### Written problem
Copy out the lines of the records below, and only those lines, from the one with "were 1536x2048 pixels." through the one with "label='red tool handle')", exactly as they appear.

## Begin Supplied data

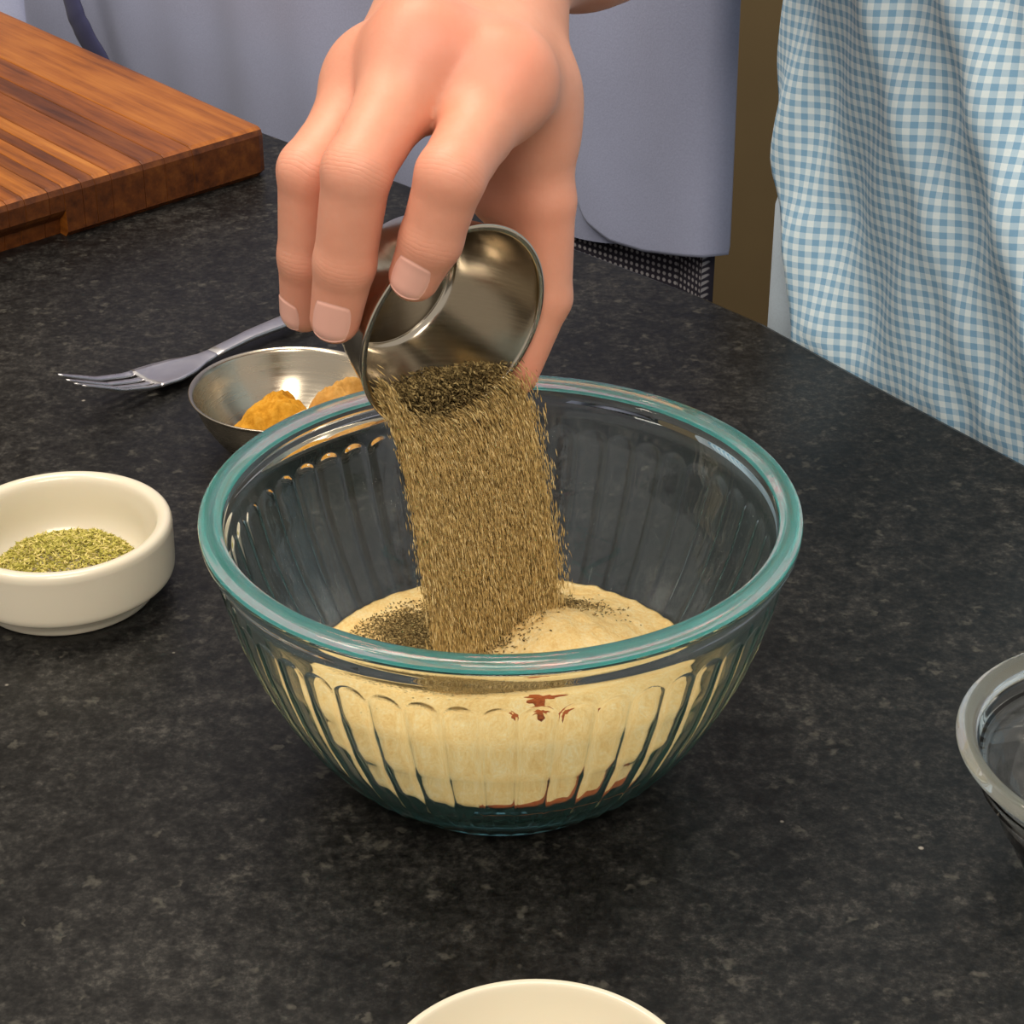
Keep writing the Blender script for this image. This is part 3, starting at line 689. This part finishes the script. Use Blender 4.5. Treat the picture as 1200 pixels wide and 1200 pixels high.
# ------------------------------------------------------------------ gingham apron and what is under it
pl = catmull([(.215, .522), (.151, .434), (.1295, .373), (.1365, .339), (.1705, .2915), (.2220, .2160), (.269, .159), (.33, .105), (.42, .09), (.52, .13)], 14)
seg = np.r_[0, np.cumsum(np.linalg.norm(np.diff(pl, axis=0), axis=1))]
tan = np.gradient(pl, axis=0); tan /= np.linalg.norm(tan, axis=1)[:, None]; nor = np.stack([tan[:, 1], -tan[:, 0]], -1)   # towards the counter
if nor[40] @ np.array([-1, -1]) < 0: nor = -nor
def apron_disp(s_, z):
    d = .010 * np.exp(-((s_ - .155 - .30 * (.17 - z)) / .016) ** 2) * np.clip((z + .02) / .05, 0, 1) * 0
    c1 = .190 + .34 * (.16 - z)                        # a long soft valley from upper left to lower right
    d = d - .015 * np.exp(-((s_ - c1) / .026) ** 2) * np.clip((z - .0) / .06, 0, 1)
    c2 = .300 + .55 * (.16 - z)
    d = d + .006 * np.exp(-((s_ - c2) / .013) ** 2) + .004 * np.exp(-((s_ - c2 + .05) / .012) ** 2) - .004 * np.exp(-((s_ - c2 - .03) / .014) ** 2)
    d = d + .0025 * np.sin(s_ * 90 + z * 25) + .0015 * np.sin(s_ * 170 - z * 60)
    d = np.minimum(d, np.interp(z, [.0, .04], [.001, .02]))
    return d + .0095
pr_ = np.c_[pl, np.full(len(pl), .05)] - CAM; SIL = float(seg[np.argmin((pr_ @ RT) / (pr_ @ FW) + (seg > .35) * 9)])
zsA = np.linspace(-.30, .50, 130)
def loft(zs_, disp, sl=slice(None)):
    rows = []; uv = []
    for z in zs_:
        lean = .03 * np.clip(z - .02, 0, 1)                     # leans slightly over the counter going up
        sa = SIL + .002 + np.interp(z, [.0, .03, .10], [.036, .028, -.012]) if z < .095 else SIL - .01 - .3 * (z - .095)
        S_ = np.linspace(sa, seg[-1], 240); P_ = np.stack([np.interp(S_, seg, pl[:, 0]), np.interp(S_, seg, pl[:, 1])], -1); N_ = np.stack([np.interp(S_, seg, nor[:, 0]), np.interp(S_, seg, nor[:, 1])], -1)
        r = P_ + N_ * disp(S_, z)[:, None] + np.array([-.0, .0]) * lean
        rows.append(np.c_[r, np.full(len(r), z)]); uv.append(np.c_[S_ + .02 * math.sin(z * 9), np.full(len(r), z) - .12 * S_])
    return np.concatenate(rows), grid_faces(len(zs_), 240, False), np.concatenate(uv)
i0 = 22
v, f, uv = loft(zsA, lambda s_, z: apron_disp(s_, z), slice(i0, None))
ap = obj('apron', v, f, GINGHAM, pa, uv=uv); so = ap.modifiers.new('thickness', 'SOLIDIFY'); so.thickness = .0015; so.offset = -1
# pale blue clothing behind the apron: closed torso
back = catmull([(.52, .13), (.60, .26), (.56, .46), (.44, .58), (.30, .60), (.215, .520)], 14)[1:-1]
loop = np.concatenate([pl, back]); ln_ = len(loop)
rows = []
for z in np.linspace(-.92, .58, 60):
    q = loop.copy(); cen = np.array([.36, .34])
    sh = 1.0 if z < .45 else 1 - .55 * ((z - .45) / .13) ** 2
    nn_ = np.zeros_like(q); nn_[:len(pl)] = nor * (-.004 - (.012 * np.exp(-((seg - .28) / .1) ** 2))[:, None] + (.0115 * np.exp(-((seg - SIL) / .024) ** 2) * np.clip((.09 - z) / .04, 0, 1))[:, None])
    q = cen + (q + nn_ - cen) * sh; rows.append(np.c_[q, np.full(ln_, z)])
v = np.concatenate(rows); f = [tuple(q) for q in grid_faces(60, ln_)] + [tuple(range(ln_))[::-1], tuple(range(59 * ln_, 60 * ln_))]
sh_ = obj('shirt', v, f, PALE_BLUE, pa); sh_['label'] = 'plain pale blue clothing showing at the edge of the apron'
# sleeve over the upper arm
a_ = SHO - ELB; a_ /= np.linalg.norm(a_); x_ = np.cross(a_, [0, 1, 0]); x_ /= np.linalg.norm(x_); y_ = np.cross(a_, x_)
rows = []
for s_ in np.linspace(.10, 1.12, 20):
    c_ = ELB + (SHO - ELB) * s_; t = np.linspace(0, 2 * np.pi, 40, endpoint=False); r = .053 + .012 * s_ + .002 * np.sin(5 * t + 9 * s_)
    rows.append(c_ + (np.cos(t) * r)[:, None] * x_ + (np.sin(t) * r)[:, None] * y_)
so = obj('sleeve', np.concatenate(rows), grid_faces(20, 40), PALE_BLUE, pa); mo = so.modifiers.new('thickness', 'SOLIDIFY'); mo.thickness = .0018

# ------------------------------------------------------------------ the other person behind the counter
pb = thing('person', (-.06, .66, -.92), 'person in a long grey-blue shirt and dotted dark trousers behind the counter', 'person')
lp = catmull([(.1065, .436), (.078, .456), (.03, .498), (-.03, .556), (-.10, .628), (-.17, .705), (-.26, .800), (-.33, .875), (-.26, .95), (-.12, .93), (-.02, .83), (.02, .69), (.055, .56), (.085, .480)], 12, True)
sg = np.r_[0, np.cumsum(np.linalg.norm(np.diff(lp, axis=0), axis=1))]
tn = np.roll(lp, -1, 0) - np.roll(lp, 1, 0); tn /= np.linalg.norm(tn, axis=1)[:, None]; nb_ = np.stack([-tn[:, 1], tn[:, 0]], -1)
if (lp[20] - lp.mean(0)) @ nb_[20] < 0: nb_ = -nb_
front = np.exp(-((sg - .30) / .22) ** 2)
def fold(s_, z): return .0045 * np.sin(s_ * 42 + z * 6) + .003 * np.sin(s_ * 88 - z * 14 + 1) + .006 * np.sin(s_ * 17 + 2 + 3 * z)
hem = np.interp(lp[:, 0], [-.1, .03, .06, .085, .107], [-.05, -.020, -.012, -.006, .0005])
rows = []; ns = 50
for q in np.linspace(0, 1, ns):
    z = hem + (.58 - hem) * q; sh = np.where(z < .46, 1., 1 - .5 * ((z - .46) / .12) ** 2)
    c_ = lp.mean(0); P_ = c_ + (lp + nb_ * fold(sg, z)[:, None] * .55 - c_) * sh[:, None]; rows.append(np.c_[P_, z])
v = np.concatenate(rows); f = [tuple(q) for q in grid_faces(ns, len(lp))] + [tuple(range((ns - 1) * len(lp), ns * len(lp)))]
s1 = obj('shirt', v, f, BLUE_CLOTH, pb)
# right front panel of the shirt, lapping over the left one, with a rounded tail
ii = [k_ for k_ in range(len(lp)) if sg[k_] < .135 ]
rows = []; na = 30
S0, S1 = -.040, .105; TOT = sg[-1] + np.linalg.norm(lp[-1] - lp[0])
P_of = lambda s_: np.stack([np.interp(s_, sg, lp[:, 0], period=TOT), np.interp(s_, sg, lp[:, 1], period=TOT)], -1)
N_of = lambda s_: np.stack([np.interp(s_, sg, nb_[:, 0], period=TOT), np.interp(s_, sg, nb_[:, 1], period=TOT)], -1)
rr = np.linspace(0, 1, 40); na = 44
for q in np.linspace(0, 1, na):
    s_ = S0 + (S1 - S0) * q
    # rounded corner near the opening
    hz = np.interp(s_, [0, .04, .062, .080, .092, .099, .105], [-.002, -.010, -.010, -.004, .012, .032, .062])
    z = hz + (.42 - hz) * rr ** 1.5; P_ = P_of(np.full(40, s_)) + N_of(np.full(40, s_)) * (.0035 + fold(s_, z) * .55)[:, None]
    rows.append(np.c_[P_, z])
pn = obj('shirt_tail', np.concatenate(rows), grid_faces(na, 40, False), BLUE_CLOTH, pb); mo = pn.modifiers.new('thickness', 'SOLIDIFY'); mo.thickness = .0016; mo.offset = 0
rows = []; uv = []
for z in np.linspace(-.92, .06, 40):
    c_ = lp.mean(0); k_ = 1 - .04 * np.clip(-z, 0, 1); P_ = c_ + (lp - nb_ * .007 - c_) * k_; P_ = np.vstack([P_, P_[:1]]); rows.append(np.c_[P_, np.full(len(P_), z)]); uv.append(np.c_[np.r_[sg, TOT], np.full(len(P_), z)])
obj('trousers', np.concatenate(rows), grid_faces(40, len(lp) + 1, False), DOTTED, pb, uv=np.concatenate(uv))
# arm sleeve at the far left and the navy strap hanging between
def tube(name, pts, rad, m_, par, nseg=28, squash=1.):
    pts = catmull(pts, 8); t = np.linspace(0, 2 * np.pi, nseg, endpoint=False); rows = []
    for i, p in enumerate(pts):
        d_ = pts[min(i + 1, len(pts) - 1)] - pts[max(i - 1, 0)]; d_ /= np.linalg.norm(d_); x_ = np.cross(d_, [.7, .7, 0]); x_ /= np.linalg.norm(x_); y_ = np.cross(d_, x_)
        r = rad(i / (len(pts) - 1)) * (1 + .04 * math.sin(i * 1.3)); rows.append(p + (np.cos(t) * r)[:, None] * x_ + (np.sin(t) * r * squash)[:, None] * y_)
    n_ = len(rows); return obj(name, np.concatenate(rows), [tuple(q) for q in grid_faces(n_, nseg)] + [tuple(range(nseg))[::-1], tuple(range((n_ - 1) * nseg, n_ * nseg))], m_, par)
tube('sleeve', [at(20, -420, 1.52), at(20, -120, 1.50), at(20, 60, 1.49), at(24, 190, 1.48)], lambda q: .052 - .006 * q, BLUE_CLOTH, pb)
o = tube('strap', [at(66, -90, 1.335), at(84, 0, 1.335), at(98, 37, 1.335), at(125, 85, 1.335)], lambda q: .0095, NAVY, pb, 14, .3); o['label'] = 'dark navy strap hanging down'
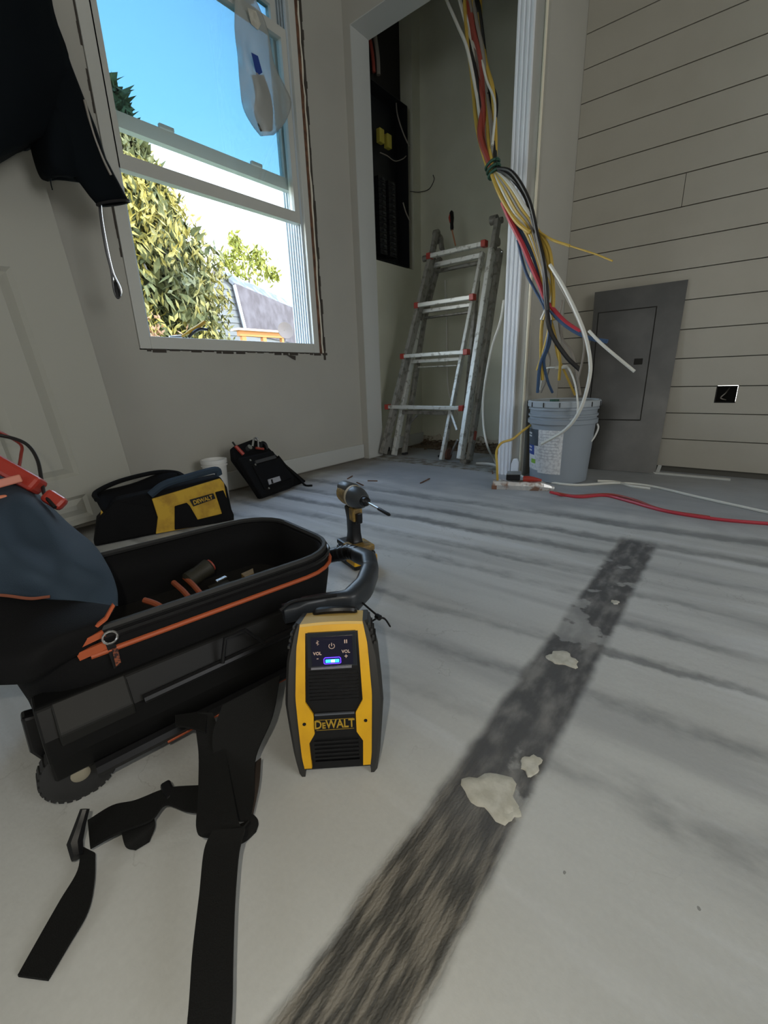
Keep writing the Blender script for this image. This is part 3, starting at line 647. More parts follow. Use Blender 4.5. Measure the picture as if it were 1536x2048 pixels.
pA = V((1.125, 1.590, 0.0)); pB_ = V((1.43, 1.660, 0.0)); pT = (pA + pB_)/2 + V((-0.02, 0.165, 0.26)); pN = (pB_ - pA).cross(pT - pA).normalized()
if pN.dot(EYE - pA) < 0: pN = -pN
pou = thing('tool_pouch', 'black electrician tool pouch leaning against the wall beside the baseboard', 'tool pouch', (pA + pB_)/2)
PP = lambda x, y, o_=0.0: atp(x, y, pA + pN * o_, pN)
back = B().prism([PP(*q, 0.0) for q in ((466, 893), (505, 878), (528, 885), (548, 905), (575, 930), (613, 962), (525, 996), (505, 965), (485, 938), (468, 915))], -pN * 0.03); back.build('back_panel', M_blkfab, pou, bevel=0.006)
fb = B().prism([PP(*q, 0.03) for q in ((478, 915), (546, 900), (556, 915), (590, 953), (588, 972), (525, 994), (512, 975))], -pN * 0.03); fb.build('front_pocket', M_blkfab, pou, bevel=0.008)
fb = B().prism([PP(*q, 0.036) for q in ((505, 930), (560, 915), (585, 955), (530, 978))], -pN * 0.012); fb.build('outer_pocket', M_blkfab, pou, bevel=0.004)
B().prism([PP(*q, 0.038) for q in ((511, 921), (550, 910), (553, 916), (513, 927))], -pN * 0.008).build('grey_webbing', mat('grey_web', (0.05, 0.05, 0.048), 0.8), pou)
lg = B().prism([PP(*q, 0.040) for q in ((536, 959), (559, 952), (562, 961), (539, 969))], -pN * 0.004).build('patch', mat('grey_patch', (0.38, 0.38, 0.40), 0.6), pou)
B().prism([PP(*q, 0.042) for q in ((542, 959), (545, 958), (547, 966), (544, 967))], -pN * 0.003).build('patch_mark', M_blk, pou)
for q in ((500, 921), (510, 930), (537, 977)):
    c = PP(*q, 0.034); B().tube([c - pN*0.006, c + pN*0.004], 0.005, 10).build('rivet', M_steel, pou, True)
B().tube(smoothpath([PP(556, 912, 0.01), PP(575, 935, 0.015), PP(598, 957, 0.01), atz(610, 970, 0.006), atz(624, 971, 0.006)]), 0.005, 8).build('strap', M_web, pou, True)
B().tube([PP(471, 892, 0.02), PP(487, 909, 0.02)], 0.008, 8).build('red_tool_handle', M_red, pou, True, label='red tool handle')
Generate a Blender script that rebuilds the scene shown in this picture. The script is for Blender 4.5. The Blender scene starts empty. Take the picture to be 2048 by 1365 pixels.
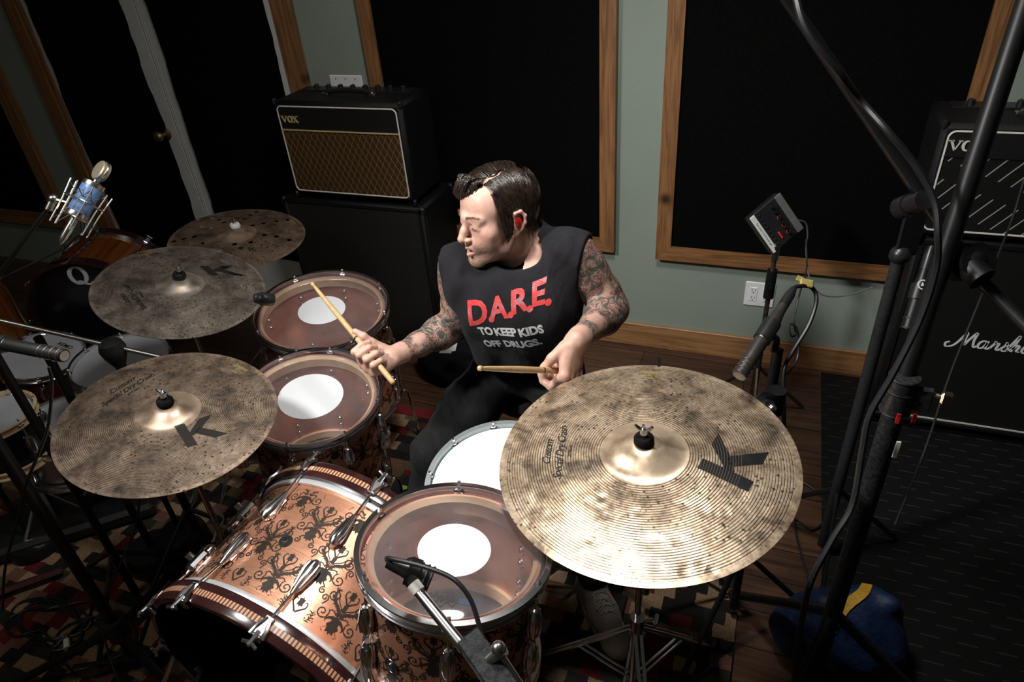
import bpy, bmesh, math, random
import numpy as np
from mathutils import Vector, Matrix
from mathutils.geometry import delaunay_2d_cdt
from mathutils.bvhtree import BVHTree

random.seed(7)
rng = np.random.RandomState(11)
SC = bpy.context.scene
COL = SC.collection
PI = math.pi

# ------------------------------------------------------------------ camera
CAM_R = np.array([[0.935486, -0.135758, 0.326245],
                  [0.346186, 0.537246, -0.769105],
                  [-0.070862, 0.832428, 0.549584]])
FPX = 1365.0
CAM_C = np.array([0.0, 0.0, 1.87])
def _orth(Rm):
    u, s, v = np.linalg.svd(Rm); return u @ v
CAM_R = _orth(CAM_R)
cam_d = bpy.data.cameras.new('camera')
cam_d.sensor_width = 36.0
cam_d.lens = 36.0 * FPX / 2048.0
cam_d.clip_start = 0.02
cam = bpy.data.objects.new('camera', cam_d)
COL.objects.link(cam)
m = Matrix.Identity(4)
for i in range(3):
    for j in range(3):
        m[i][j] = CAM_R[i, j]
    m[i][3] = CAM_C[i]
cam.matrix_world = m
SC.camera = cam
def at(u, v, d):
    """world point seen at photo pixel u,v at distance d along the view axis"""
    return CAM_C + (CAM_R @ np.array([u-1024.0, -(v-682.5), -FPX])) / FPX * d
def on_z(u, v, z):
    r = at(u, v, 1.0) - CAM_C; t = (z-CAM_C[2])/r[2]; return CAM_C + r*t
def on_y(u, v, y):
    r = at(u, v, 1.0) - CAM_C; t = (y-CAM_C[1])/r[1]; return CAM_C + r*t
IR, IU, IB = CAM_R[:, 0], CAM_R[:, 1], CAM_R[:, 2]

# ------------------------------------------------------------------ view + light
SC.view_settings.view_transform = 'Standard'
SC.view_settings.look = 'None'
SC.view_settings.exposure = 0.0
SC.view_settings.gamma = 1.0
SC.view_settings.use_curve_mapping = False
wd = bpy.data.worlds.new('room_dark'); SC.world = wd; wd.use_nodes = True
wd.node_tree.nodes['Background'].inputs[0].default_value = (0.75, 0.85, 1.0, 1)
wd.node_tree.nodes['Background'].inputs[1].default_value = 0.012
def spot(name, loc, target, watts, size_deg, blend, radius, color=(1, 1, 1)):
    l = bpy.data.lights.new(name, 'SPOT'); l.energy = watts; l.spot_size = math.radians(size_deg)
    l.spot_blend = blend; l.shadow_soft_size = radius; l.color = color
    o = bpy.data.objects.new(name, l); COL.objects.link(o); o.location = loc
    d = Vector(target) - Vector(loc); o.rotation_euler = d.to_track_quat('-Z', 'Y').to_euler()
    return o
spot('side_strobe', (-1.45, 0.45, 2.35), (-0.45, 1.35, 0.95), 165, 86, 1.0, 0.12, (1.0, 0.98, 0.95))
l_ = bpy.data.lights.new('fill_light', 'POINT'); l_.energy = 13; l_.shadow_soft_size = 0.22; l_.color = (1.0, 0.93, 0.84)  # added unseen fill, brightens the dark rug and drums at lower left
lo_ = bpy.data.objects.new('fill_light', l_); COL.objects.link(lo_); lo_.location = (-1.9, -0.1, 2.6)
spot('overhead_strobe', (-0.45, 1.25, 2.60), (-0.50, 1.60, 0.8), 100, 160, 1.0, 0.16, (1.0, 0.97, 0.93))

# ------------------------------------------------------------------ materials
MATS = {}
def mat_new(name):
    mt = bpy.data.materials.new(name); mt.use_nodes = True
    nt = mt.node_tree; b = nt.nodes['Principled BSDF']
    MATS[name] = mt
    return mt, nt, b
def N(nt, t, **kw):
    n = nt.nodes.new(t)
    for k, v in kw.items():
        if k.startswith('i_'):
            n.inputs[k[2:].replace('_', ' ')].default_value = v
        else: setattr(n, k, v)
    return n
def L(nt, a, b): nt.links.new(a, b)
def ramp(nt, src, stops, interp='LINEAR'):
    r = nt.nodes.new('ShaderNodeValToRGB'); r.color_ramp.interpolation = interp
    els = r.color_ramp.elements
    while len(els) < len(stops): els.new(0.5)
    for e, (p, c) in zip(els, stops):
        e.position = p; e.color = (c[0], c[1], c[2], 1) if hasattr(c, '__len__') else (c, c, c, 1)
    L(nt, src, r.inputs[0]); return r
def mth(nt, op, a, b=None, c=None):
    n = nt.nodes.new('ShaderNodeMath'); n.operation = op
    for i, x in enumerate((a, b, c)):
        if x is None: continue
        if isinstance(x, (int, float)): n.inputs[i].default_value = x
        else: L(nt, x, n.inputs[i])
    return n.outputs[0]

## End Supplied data

### Finished exercise
Keep writing the Blender script for this image. This is part 3, starting at line 647. More parts follow. Use Blender 4.5. Measure the picture as if it were 1536x2048 pixels.
pA = V((1.125, 1.590, 0.0)); pB_ = V((1.43, 1.660, 0.0)); pT = (pA + pB_)/2 + V((-0.02, 0.165, 0.26)); pN = (pB_ - pA).cross(pT - pA).normalized()
if pN.dot(EYE - pA) < 0: pN = -pN
pou = thing('tool_pouch', 'black electrician tool pouch leaning against the wall beside the baseboard', 'tool pouch', (pA + pB_)/2)
PP = lambda x, y, o_=0.0: atp(x, y, pA + pN * o_, pN)
back = B().prism([PP(*q, 0.0) for q in ((466, 893), (505, 878), (528, 885), (548, 905), (575, 930), (613, 962), (525, 996), (505, 965), (485, 938), (468, 915))], -pN * 0.03); back.build('back_panel', M_blkfab, pou, bevel=0.006)
fb = B().prism([PP(*q, 0.03) for q in ((478, 915), (546, 900), (556, 915), (590, 953), (588, 972), (525, 994), (512, 975))], -pN * 0.03); fb.build('front_pocket', M_blkfab, pou, bevel=0.008)
fb = B().prism([PP(*q, 0.036) for q in ((505, 930), (560, 915), (585, 955), (530, 978))], -pN * 0.012); fb.build('outer_pocket', M_blkfab, pou, bevel=0.004)
B().prism([PP(*q, 0.038) for q in ((511, 921), (550, 910), (553, 916), (513, 927))], -pN * 0.008).build('grey_webbing', mat('grey_web', (0.05, 0.05, 0.048), 0.8), pou)
lg = B().prism([PP(*q, 0.040) for q in ((536, 959), (559, 952), (562, 961), (539, 969))], -pN * 0.004).build('patch', mat('grey_patch', (0.38, 0.38, 0.40), 0.6), pou)
B().prism([PP(*q, 0.042) for q in ((542, 959), (545, 958), (547, 966), (544, 967))], -pN * 0.003).build('patch_mark', M_blk, pou)
for q in ((500, 921), (510, 930), (537, 977)):
    c = PP(*q, 0.034); B().tube([c - pN*0.006, c + pN*0.004], 0.005, 10).build('rivet', M_steel, pou, True)
B().tube(smoothpath([PP(556, 912, 0.01), PP(575, 935, 0.015), PP(598, 957, 0.01), atz(610, 970, 0.006), atz(624, 971, 0.006)]), 0.005, 8).build('strap', M_web, pou, True)
B().tube([PP(471, 892, 0.02), PP(487, 909, 0.02)], 0.008, 8).build('red_tool_handle', M_red, pou, True, label='red tool handle')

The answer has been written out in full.